Garland, to the exasperation of many democracy-approving Americans, appears ambivalent about prosecuting Trump and other high-level seditionists. It’s not hard to find people rehearsing the usual arguments against prosecuting a former president — the national trauma would be too great, it would be labeled politically motivated, it could trigger a partisan tit-for-tat — even though failure to punish Trump would prove that individuals who are in a position to inflict the most damage are the most immune to accountability.
In fact, the culprits are not only getting away with grave crimes. They’re thriving. Trump is preparing to become president again. Election deniers are the topline GOP candidates for the highest offices in Colorado and elswehere. Republicans in November have a good shot at taking back the majority in the U.S. Senate and are almost assured of regaining a majority in the U.S. House. When that happens, seditionist lawmakers will assume even higher positions of power — one of the most dispiriting examples being Jordan, a virulent Trump sycophant who is in line to be the next chairman of the Judiciary Committee and is already salivating over the retaliatory investigations he plans to launch.
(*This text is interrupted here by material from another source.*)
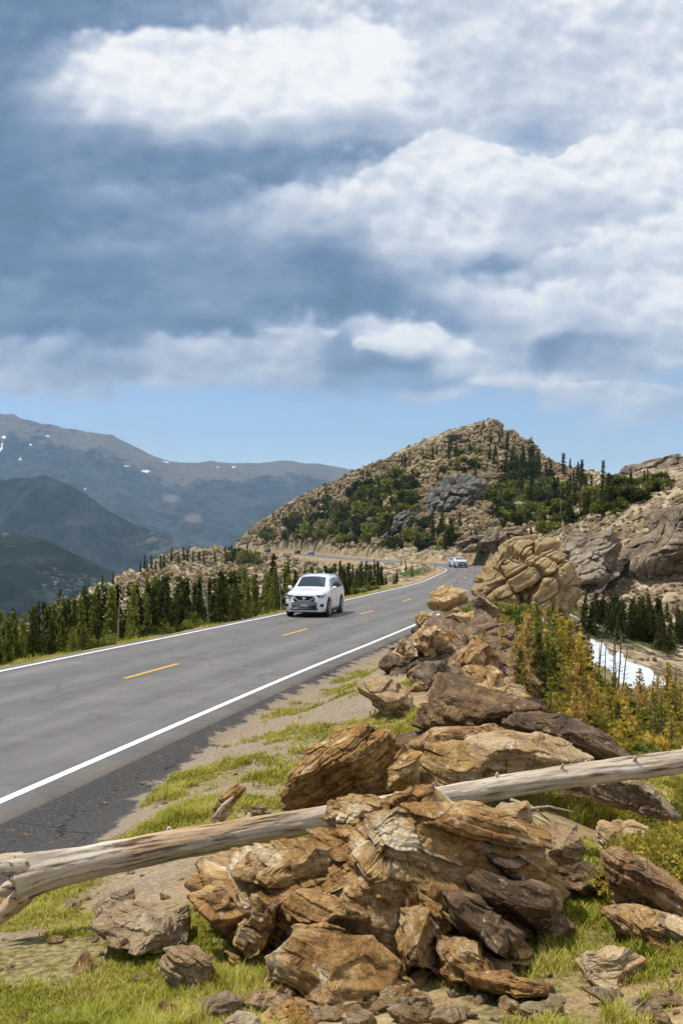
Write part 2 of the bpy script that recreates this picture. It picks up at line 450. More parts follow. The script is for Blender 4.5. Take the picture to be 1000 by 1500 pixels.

The depth of catastrophe that awaits the country if Trump and the Republicans are rewarded for the insurrection cannot be overstated.
That Americans must even now tolerate the presence of seditionists in elective office demonstrates that Jan. 6 was not a crisis averted but only a spectacular expression of a crisis underway.
That Americans must watch as a free Trump prepares a second run at the presidency reveals that the justice system, so dependent on the good faith willingness of public officials to uphold the law, is outmatched by unbounded deceit and corruption.
That Americans in vast numbers continue to support Trump signals that the country established by the U.S. Constitution is already mutating into a dark new form that the Founders wouldn’t recognize.